Sono atti interpretati dal regime come una grave insubordinazione al proprio potere.

La Chiesa viene perseguitata o tenuta sotto stretto controllo anche perché si oppone alla brutale pianificazione familiare di Pechino: la politica del figlio unico. Compiendo un gesto di parziale rottura col passato, la nuova classe dirigente cinese ha appena archiviato la Commissione per la Pianificazione Familiare, responsabile, secondo i dati forniti dallo stesso regime di Pechino, di 336 milioni di aborti e della sterilizzazione (“volontaria” o coercitiva) di circa 200 milioni di uomini e 400 milioni di donne dal 1978 a oggi. Questa riforma è, per ora, solo una scelta cosmetica: anche se salta la Commissione, rimane il divieto di avere più di un figlio.

La Pianificazione Familiare era nel mirino dell’opinione pubblica, locale oltre che internazionale. E si stavano moltiplicando i casi “imbarazzanti” per il regime di Pechino. Come quello di una ragazza, Feng Jianmei, costretta ad abortire al settimo mese dopo che le autorità locali non erano riuscite a riscuotere dalla sua famiglia la multa proibitiva che le era stata comminata per la violazione della legge sul figlio unico.

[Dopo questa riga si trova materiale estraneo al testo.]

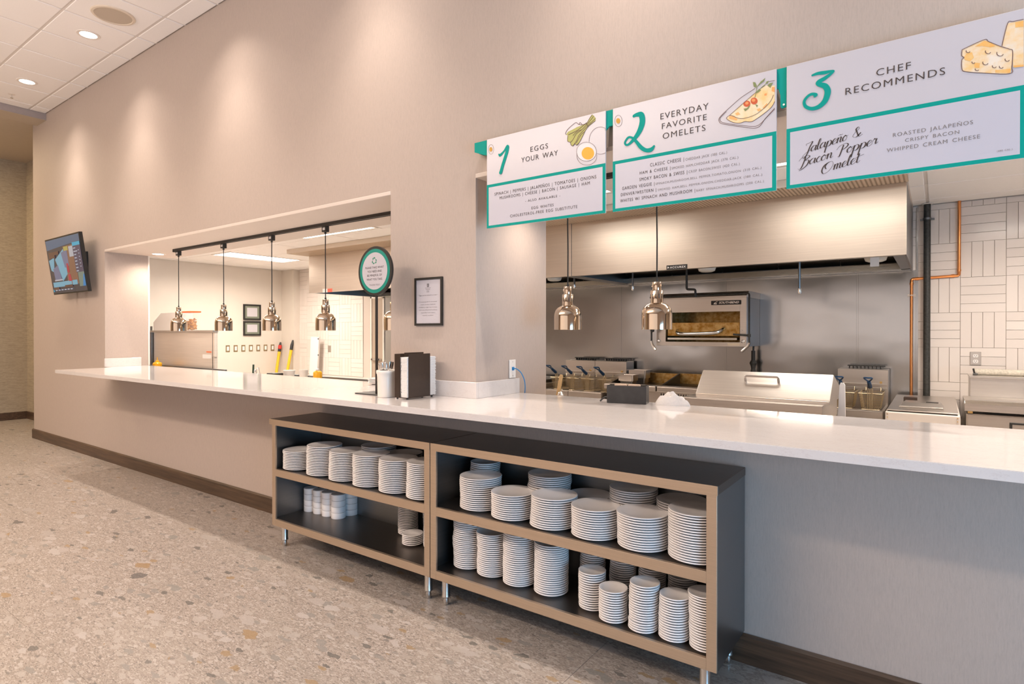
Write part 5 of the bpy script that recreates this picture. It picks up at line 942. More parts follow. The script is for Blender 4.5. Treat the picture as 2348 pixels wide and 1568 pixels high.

Le foto della donna assieme al feto insanguinato appena ucciso, avevano fatto il giro del mondo e causato una prima protesta su Internet, alla quale era seguito un trasferimento dei funzionari locali. E’ un difensore delle vittime della politica del figlio unico anche l’avvocato e attivista cieco Chen Guangcheng, riuscito a fuggire negli Usa dopo una clamorosa evasione dai suoi arresti domiciliari e dopo un lungo braccio di ferro diplomatico fra Pechino e Washington.

Anche il suo esempio ha contribuito a far luce sui metodi brutali della pianificazione familiare cinese. Oltre agli scandali, conta la demografia. La popolazione cinese invecchia, mettendo a rischio la crescita dell’economia, primo obiettivo di questa, come della precedente, classe dirigente.
Di qui la necessità di una parziale liberalizzazione. Probabilmente, stando a fonti governative, si arriverà a permettere due figli per ogni coppia dal 2015. E forse si giungerà alla libertà di procreazione solo dopo il 2020. Forse.

In ogni caso, Pechino ha fatto sapere chiaramente che non vuole alcun “suggerimento” dall’esterno. Al momento dell’elezione di Papa Francesco, il regime cinese ha subito chiesto una sua “non-interferenza negli affari interni della Cina, con il pretesto della religione”.